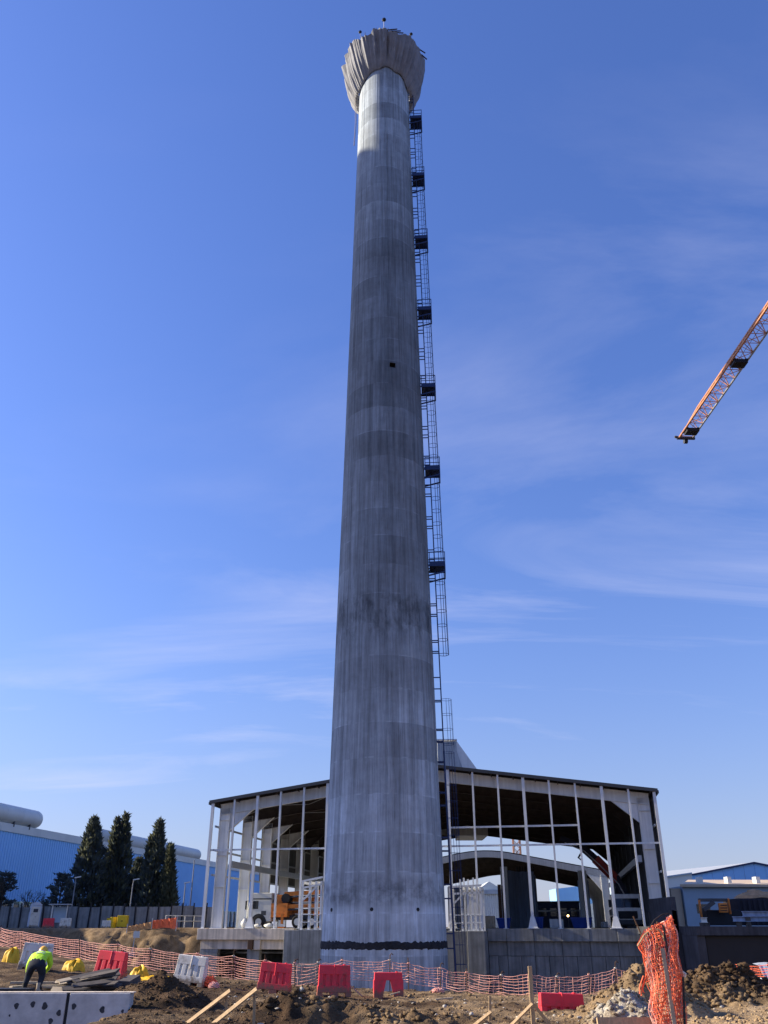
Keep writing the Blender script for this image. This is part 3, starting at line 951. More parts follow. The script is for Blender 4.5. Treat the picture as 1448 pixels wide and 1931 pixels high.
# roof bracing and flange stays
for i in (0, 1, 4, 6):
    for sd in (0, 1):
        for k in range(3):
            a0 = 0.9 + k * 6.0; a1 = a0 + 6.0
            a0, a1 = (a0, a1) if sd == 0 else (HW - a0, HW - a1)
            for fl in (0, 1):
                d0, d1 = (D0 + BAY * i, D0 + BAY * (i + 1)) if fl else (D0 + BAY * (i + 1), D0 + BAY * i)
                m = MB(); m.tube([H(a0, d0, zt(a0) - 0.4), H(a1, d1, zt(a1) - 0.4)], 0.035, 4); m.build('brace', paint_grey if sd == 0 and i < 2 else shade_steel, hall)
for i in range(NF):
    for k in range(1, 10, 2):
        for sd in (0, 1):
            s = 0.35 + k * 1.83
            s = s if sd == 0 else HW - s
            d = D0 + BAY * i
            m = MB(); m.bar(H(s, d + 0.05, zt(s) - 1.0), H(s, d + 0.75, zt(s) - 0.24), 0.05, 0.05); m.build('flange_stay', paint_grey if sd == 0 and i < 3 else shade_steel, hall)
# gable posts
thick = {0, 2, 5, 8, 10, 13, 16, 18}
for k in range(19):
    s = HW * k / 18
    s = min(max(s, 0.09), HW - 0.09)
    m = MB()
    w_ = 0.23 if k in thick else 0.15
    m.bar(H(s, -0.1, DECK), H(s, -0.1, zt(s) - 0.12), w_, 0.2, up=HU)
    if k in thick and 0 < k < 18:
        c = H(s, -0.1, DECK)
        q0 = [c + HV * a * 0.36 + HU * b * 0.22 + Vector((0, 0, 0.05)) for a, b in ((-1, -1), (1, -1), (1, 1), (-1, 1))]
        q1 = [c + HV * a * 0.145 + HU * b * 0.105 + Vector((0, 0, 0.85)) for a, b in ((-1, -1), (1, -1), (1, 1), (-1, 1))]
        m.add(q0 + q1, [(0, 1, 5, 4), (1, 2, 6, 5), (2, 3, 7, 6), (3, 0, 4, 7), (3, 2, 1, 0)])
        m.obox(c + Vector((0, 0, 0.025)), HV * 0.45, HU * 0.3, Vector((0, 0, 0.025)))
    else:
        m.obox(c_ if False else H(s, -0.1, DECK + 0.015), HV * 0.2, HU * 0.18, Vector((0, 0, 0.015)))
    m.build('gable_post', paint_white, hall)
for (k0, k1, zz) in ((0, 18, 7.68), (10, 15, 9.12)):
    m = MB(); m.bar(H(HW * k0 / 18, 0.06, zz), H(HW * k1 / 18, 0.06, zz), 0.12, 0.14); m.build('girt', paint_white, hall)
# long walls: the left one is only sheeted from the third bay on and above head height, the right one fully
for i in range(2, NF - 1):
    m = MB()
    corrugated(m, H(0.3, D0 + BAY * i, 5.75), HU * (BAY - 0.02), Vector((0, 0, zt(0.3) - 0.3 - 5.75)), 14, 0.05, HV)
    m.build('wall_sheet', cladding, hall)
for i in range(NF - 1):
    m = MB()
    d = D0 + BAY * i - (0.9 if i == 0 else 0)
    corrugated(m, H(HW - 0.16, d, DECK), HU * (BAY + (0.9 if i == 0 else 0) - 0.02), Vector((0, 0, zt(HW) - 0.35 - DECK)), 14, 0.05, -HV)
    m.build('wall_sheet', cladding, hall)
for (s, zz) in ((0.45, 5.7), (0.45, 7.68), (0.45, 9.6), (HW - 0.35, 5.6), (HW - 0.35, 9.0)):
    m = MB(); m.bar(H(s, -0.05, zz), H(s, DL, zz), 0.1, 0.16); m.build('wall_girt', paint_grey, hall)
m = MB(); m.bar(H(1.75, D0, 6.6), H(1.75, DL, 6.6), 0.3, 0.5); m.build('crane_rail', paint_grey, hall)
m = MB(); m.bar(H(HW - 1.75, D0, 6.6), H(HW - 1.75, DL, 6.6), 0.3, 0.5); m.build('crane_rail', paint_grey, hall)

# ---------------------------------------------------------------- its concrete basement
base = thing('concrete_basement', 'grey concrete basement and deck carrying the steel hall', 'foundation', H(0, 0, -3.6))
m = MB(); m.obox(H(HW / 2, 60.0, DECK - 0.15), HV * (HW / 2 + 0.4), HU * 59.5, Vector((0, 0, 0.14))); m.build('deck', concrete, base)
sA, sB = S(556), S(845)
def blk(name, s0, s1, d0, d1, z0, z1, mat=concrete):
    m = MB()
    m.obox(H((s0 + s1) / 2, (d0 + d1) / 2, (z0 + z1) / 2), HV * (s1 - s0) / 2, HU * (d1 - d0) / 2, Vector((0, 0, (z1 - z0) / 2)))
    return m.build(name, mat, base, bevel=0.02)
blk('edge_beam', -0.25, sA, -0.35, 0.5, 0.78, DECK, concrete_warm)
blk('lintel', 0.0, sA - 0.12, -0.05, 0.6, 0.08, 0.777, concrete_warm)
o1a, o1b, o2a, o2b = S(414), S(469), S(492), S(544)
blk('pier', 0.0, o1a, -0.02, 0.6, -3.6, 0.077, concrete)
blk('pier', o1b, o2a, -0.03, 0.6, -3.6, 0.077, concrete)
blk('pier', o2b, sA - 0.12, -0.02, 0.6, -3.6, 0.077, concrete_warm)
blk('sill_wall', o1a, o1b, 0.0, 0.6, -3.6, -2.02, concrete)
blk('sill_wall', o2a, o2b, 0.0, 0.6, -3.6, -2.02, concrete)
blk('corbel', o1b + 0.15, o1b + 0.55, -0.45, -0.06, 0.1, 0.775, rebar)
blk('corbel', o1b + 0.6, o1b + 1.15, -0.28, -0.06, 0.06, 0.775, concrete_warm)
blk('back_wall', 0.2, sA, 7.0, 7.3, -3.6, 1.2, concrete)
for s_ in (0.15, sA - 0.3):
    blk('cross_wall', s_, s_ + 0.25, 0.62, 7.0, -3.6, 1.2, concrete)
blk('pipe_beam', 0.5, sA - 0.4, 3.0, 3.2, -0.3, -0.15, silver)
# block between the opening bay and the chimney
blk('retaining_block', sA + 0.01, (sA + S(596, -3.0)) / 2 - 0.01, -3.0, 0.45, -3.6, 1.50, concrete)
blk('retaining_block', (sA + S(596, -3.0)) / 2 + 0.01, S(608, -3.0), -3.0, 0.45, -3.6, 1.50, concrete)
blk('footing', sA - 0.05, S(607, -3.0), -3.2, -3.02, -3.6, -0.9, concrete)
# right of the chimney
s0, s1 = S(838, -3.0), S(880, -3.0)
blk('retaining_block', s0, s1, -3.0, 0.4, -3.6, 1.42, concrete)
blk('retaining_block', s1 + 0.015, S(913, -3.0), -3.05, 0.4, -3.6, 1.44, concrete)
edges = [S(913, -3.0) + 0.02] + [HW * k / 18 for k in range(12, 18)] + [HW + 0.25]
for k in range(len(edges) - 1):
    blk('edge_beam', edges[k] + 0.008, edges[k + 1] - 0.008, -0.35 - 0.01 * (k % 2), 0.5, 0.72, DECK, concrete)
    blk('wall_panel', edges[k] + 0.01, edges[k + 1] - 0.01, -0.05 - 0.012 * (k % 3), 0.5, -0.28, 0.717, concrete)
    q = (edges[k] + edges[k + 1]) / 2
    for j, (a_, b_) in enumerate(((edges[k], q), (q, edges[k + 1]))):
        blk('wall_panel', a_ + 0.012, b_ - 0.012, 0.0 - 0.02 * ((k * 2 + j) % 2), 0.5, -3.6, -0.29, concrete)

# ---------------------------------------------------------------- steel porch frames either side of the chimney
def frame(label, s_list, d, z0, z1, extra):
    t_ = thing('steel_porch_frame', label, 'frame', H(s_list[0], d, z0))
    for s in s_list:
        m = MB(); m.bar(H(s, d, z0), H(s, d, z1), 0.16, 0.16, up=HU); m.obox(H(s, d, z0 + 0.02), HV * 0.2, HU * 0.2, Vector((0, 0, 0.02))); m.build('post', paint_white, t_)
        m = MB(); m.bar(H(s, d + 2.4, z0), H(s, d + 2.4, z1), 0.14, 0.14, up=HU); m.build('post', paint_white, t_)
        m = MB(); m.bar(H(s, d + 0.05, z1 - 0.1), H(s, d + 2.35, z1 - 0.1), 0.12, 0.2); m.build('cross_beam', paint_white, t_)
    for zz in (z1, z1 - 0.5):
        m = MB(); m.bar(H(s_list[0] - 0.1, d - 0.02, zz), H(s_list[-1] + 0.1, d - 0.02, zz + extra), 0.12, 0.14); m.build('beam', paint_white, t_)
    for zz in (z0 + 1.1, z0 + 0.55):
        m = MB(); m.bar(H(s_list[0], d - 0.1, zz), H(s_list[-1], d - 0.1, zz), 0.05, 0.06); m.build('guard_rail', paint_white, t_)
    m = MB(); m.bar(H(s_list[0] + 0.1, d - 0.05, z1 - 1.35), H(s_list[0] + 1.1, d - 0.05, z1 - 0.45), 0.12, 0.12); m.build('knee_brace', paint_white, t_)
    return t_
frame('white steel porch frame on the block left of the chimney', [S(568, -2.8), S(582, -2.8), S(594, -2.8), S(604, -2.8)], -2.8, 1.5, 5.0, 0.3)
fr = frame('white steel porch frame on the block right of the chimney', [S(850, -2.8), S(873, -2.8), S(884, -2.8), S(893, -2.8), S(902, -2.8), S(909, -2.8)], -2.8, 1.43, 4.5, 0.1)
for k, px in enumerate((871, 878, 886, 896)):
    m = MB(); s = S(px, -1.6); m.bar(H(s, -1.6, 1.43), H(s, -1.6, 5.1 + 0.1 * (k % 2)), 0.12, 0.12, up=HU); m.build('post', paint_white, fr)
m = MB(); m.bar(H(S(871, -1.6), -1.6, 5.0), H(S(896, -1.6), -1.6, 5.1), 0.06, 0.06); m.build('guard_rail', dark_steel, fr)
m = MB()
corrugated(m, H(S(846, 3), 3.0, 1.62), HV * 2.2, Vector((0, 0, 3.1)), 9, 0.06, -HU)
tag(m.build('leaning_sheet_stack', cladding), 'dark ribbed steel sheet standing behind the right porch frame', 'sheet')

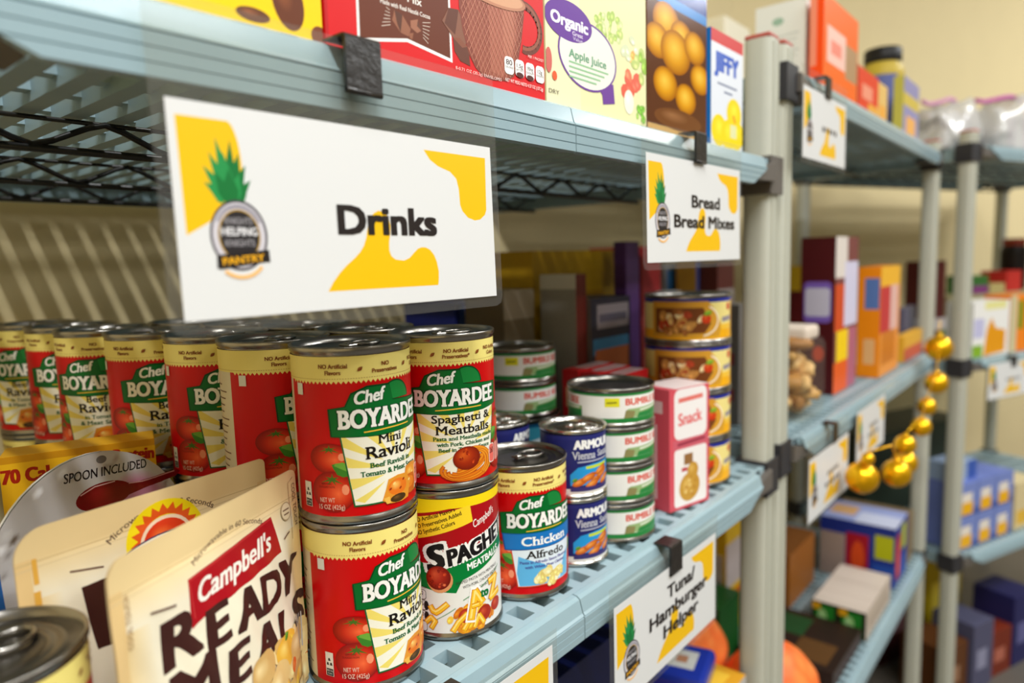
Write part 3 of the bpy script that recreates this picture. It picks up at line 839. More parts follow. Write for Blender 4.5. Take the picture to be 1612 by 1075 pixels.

What needs to be done ::
Determine the number of lines in the listing that hold the word "More", and supply that number and nothing further.

Answer to this exercise ::
2